Indian entities and U.S. taxation – Part I

An Indian entity doing business in the U.S., unlike a U.S. incorporated entity, is generally taxable in the U.S. ‘on its taxable income which is effectively connected with the conduct of a trade or business within the United States’ on net basis. Income from additional U.S. sourced income such as interest or certain gains are taxable at flat tax rates.

In our blog series on the taxation of Indian entities in the U.S., we would be presenting the U.S. federal and state tax implications for doing business in the U.S. Before we deep dive into the details lets step back to first understand when an Indian entity can conduct ‘trade or business within the United States’ that can effectively connect its income to the U.S. taxation.

Trade or business within the U.S.

In general, the trade or business that an Indian entity may engage within the U.S. is a factual determination as there is no clear guidance under the U.S. tax code or regulations except in case of personal services or trading securities or commodities within the U.S. at any time during the tax year.

A few examples of the U.S. activities carried out by a foreign entity are treated as ‘trade of business within the United States’ or otherwise are:

– U.S. activities that have been classified as U.S. trade or business:

o activities with a profit motive, be regular and considerable economic activities having a significant degree of presence in the U.S.;
o activities carried by personnel or dependent agents of a foreign entity acting exclusively or almost exclusively for such foreign entity in the U.S.;
o substantial sales through a U.S. distributor on behalf of a foreign entity were attributable to such U.S. distributor.

– Activities that have not been classified as U.S. trade or business:

o mere managerial or clerical activities may be excluded as these activities do not advance the purpose for which the Indian corporation may be formed;
o where the relationship between the U.S. entity and the foreign supplier entity was one of purchaser-seller rather than principal-agent.

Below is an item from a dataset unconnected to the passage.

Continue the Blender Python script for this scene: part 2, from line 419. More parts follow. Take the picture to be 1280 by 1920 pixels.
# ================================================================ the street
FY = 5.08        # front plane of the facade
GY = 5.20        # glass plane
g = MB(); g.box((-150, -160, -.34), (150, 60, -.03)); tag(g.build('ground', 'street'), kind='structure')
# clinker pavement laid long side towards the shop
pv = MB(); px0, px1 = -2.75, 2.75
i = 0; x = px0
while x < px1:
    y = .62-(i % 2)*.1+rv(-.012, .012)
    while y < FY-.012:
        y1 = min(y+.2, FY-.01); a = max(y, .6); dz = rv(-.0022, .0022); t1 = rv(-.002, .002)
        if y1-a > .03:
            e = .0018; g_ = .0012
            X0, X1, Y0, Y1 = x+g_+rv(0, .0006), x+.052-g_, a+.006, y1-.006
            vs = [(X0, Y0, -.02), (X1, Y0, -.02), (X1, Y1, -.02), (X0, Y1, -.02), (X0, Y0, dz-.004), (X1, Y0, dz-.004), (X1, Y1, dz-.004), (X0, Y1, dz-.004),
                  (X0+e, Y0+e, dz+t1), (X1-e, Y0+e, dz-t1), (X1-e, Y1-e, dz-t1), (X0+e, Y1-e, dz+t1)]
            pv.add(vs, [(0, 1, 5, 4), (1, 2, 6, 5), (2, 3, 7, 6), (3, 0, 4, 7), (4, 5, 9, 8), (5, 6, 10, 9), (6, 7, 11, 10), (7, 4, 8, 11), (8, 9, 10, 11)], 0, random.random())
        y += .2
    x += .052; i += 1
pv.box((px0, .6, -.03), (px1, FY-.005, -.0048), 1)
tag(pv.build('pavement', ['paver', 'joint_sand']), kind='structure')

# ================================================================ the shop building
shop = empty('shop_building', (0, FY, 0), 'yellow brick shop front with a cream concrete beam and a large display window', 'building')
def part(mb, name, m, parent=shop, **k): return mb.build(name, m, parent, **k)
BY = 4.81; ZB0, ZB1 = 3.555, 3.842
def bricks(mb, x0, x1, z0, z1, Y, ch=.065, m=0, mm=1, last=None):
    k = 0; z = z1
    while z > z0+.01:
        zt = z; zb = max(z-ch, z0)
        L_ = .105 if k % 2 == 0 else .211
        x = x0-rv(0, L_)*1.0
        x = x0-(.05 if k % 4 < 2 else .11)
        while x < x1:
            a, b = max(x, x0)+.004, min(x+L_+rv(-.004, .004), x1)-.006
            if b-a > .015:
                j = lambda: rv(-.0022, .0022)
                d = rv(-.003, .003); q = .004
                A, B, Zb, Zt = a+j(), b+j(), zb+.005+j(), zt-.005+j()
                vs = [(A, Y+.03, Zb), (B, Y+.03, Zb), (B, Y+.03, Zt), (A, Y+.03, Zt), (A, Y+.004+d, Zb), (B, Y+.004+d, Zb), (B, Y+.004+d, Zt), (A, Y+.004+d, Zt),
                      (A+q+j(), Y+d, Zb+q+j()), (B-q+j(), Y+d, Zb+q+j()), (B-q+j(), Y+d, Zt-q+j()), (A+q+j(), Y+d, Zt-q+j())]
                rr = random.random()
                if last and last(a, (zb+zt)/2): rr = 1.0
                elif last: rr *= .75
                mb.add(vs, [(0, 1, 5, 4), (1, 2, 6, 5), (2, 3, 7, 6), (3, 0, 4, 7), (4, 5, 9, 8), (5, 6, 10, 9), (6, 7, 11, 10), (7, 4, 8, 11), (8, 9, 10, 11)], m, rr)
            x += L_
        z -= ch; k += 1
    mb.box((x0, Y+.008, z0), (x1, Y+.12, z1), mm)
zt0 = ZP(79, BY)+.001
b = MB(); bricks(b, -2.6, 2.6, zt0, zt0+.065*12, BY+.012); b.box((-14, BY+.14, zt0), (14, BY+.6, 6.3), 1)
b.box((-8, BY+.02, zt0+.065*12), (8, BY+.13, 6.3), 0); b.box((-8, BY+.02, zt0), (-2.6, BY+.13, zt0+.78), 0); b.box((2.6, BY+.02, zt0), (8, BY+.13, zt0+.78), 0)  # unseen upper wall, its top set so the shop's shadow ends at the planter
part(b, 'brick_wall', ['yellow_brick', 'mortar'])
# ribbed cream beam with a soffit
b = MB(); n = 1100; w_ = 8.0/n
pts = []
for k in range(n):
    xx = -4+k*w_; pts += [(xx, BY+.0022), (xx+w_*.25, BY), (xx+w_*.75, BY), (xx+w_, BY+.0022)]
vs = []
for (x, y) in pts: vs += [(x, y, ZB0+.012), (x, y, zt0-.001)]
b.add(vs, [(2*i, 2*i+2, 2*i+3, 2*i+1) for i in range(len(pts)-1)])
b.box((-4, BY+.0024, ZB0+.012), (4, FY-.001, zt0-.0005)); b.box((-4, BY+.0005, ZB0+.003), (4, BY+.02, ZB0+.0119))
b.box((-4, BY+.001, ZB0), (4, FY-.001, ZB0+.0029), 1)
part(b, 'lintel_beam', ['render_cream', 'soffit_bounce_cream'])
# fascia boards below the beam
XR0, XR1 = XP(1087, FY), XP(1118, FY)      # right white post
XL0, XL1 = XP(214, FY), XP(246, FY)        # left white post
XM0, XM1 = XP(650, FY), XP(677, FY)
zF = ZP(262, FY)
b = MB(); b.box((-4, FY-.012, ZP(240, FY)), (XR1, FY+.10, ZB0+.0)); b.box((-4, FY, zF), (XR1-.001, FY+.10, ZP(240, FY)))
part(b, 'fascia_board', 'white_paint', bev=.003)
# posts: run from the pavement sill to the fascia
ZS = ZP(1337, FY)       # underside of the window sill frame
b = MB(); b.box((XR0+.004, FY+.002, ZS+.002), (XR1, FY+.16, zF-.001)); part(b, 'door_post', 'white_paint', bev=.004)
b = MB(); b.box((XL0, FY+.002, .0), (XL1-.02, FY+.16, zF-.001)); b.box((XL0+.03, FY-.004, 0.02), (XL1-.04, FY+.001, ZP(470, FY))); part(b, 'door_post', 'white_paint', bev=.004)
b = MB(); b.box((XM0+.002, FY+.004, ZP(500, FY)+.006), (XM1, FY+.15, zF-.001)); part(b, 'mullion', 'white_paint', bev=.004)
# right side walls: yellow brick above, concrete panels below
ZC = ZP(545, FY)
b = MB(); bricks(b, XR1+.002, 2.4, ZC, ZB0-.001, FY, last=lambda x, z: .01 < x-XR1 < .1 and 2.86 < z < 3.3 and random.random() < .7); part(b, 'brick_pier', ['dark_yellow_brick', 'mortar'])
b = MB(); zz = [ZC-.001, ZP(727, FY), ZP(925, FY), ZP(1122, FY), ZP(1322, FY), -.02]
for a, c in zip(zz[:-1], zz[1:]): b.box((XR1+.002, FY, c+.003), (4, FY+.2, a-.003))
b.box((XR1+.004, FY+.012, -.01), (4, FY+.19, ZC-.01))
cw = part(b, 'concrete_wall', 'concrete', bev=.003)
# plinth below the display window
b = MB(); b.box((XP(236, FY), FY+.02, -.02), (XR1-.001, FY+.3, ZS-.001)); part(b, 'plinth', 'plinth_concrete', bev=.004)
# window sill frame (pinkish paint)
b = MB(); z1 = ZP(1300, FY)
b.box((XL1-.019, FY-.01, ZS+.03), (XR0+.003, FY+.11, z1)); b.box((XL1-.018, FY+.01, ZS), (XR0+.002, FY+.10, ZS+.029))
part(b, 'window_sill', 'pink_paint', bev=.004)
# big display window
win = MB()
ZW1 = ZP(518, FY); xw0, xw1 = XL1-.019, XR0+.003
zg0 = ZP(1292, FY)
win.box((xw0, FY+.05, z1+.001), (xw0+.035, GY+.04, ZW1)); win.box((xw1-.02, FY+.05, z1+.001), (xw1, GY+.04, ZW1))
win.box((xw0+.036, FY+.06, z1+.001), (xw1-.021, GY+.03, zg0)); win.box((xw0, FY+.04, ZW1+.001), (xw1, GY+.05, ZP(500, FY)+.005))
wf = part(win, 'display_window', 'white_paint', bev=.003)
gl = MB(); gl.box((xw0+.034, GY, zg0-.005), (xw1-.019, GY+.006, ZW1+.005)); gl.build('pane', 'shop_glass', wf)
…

Indian corporations should be conscious if and when their U.S. activities may constitute ‘trade or business within the United States’ as the threshold to determine it is factual and interpreted by courts on case to case basis. A preliminary analysis by a tax advisor before conducting business in the U.S. would help you to negotiate the contractual terms and clarify what part of your activities may expose to U.S. taxation.